Even before the European Space Agency’s Giotto spacecraft got within 600 km of the core of Halley’s Comet in 1986, the agency was already thinking of a comet lander as a follow-up mission. After its final launch in 2004, Rosetta took a long time to reach Comet 67P/Churyumov-Gerasimenko. The probe had to fly past planets in the inner solar system four times (three around Earth, one around Mars) for gravity assist, and it traveled nearly five billion miles before descending to rest on Comet Friday. The gallery above captures some of the highlights of the 12-year mission.
From a scientific point of view, Rosetta confirms that comets are leftovers from when the solar system formed, rather than fragments of later collisions. Comets therefore provide a window to 4.6 billion years ago.
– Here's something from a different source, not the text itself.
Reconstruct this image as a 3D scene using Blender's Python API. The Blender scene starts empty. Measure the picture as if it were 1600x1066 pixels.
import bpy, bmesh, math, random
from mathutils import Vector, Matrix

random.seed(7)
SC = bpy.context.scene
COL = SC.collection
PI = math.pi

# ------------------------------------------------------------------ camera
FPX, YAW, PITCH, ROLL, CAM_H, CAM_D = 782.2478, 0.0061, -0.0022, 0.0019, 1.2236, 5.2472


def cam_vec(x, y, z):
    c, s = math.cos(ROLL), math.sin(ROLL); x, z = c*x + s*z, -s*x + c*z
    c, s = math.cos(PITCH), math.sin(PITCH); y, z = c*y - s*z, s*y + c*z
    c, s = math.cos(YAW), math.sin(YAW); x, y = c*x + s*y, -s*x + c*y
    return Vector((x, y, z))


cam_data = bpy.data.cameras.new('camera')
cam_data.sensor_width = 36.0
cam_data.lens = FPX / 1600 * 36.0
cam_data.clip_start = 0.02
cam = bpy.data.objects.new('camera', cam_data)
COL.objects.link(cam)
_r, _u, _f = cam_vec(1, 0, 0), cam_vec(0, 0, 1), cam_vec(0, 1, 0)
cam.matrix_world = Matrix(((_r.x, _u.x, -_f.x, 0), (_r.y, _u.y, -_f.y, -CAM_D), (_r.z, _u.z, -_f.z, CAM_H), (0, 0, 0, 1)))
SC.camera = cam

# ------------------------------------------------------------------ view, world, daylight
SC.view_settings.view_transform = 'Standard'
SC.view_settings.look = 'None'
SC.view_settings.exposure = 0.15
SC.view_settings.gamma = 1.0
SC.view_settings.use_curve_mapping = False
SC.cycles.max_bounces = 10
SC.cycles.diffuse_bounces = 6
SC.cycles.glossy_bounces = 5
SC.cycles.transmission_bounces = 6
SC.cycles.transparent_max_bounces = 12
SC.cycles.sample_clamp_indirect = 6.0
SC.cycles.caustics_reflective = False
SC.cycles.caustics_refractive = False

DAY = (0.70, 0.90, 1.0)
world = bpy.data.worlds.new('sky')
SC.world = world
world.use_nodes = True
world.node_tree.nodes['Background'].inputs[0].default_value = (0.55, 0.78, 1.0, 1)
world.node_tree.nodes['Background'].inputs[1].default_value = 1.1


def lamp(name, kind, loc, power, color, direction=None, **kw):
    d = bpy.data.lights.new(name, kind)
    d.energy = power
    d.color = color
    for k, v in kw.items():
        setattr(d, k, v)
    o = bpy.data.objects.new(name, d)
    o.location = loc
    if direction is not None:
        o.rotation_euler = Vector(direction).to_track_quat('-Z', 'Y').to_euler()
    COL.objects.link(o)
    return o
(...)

The program was also a public relations success. “The astonishing journey of Rosetta and its Philae lander was not only a scientific and engineering triumph, but it also captured the world’s imagination and attracted new audiences far beyond the scientific community,” said Mark McCaughrean, ESA senior science advisor.
The Rosetta mission was largely successful, although the Philae lander was lost when the securing harpoons failed to fire after it reached the surface. Even after tumbling, the small lander still returned valuable data. And now scientists will spend the next few years interpreting data Rosetta spent more than two years collecting from its comet, including data from the probe’s final moments of descent.